◆ **GIVEN TASK**
Retype every line from the start of the data down to and including the line with "ROOM_LAMP_GLOW = 42.0". Skip the pictures.
--- START ---
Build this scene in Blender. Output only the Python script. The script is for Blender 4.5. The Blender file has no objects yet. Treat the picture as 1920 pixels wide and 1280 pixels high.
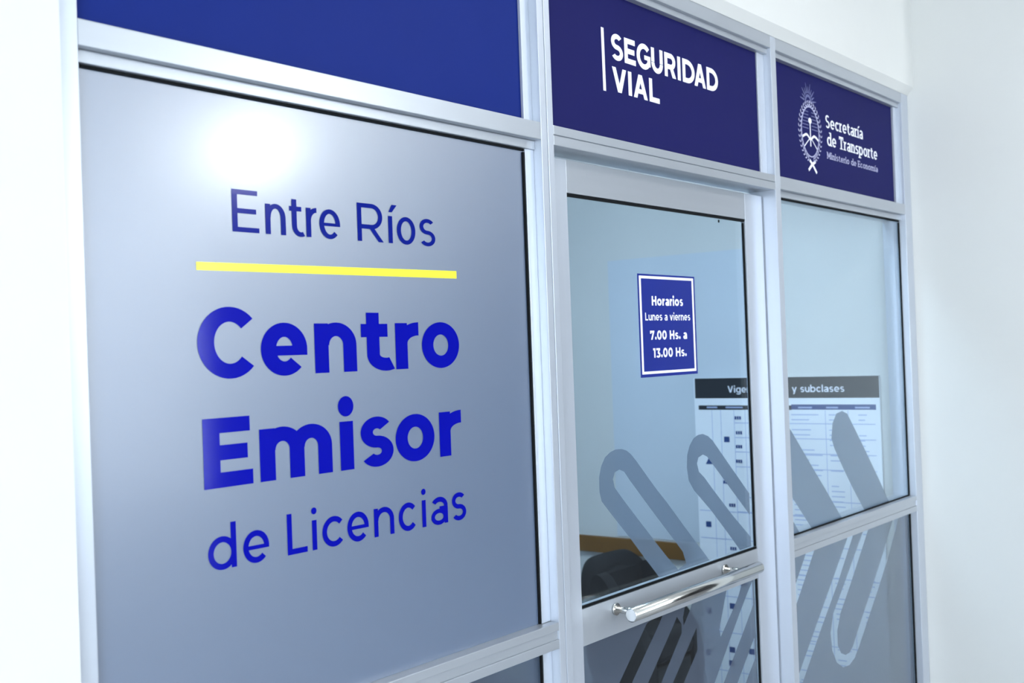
import bpy, bmesh, math, random
from mathutils import Vector, Matrix

random.seed(7)
SC = bpy.context.scene
COL = SC.collection
PI = math.pi

# ------------------------------------------------------------------ camera
cam_d = bpy.data.cameras.new('camera')
cam = bpy.data.objects.new('camera', cam_d)
COL.objects.link(cam)
R_ = Vector((0.61884292, -0.78468092, -0.03618429))
U_ = Vector((0.01513795, -0.03414258, 0.99930232))
F_ = Vector((0.78536889, 0.61895892, 0.00925044))
CAM_POS = Vector((-2.0205642, -1.53556124, 1.59842625))
M = Matrix(((R_.x, U_.x, -F_.x, CAM_POS.x), (R_.y, U_.y, -F_.y, CAM_POS.y), (R_.z, U_.z, -F_.z, CAM_POS.z), (0, 0, 0, 1)))
cam.matrix_world = M
cam_d.sensor_width = 36.0
cam_d.lens = 2150 / 1920 * 36
cam_d.clip_start = 0.05
cam_d.dof.use_dof = True
cam_d.dof.focus_distance = 2.55
cam_d.dof.aperture_fstop = 5.6
SC.camera = cam

# ------------------------------------------------------------------ world, exposure
SC.view_settings.view_transform = 'Standard'
SC.view_settings.look = 'None'
SC.view_settings.gamma = 1
SC.view_settings.use_curve_mapping = False
SC.view_settings.exposure = 0.17
SC.cycles.use_denoising = True
SC.cycles.max_bounces = 10
SC.cycles.transparent_max_bounces = 16
W = bpy.data.worlds.new('daylight')
SC.world = W
W.use_nodes = True
W.node_tree.nodes['Background'].inputs['Color'].default_value = (0.75, 0.87, 1.0, 1)
W.node_tree.nodes['Background'].inputs['Strength'].default_value = 1.0

HALL_WINDOW_GLOW = 3.9       # daylit frosted panes of the hall window behind the photographer
HALL_LAMP_GLOW = 125.0       # globe lamp mirrored in the frosted pane
FILL_GLAZING_GLOW = 12.8          # added glazing at the left end of the hall, brightens left-facing surfaces
FILL_PANEL_GLOW = 18.0       # added ceiling panel, brightens the door and the right-hand wall
ROOM_LAMP_GLOW = 42.0         # ceiling panel of the office behind the glass

# ------------------------------------------------------------------ materials
def mat(name, base, rough=0.5, metal=0.0, spec=0.5, noise=None, coat=0.0, coat_rough=0.05, emit=None, estr=0.0):
    m = bpy.data.materials.new(name)
    m.use_nodes = True
    nt = m.node_tree
    b = nt.nodes['Principled BSDF']
    b.inputs['Base Color'].default_value = (*base, 1)
    b.inputs['Roughness'].default_value = rough
    b.inputs['Metallic'].default_value = metal
    b.inputs['Specular IOR Level'].default_value = spec
    b.inputs['Coat Weight'].default_value = coat
    b.inputs['Coat Roughness'].default_value = coat_rough
    if emit:
        b.inputs['Emission Color'].default_value = (*emit, 1)
        b.inputs['Emission Strength'].default_value = estr
    if noise:
        scale, amount, bump, stretch = noise
        tc = nt.nodes.new('ShaderNodeTexCoord')
        mp = nt.nodes.new('ShaderNodeMapping')
        mp.inputs['Scale'].default_value = stretch
        nz = nt.nodes.new('ShaderNodeTexNoise')
        nz.inputs['Scale'].default_value = scale
        nz.inputs['Detail'].default_value = 4
        nt.links.new(tc.outputs['Object'], mp.inputs['Vector'])
        nt.links.new(mp.outputs['Vector'], nz.inputs['Vector'])
        rp = nt.nodes.new('ShaderNodeMapRange')
        rp.inputs['To Min'].default_value = 1 - amount
        rp.inputs['To Max'].default_value = 1 + amount
        nt.links.new(nz.outputs['Fac'], rp.inputs['Value'])
        mx = nt.nodes.new('ShaderNodeVectorMath')
        mx.operation = 'SCALE'
        mx.inputs[0].default_value = base
        nt.links.new(rp.outputs['Result'], mx.inputs['Scale'])
        nt.links.new(mx.outputs['Vector'], b.inputs['Base Color'])
        if bump:
            bp = nt.nodes.new('ShaderNodeBump')
            bp.inputs['Strength'].default_value = bump
            bp.inputs['Distance'].default_value = 0.002
            nt.links.new(nz.outputs['Fac'], bp.inputs['Height'])
            nt.links.new(bp.outputs['Normal'], b.inputs['Normal'])
    return m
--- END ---
◆ **FINISHED ANSWER**
Build this scene in Blender. Output only the Python script. The script is for Blender 4.5. The Blender file has no objects yet. Treat the picture as 1920 pixels wide and 1280 pixels high.
import bpy, bmesh, math, random
from mathutils import Vector, Matrix

random.seed(7)
SC = bpy.context.scene
COL = SC.collection
PI = math.pi

# ------------------------------------------------------------------ camera
cam_d = bpy.data.cameras.new('camera')
cam = bpy.data.objects.new('camera', cam_d)
COL.objects.link(cam)
R_ = Vector((0.61884292, -0.78468092, -0.03618429))
U_ = Vector((0.01513795, -0.03414258, 0.99930232))
F_ = Vector((0.78536889, 0.61895892, 0.00925044))
CAM_POS = Vector((-2.0205642, -1.53556124, 1.59842625))
M = Matrix(((R_.x, U_.x, -F_.x, CAM_POS.x), (R_.y, U_.y, -F_.y, CAM_POS.y), (R_.z, U_.z, -F_.z, CAM_POS.z), (0, 0, 0, 1)))
cam.matrix_world = M
cam_d.sensor_width = 36.0
cam_d.lens = 2150 / 1920 * 36
cam_d.clip_start = 0.05
cam_d.dof.use_dof = True
cam_d.dof.focus_distance = 2.55
cam_d.dof.aperture_fstop = 5.6
SC.camera = cam

# ------------------------------------------------------------------ world, exposure
SC.view_settings.view_transform = 'Standard'
SC.view_settings.look = 'None'
SC.view_settings.gamma = 1
SC.view_settings.use_curve_mapping = False
SC.view_settings.exposure = 0.17
SC.cycles.use_denoising = True
SC.cycles.max_bounces = 10
SC.cycles.transparent_max_bounces = 16
W = bpy.data.worlds.new('daylight')
SC.world = W
W.use_nodes = True
W.node_tree.nodes['Background'].inputs['Color'].default_value = (0.75, 0.87, 1.0, 1)
W.node_tree.nodes['Background'].inputs['Strength'].default_value = 1.0

HALL_WINDOW_GLOW = 3.9       # daylit frosted panes of the hall window behind the photographer
HALL_LAMP_GLOW = 125.0       # globe lamp mirrored in the frosted pane
FILL_GLAZING_GLOW = 12.8          # added glazing at the left end of the hall, brightens left-facing surfaces
FILL_PANEL_GLOW = 18.0       # added ceiling panel, brightens the door and the right-hand wall
ROOM_LAMP_GLOW = 42.0         # ceiling panel of the office behind the glass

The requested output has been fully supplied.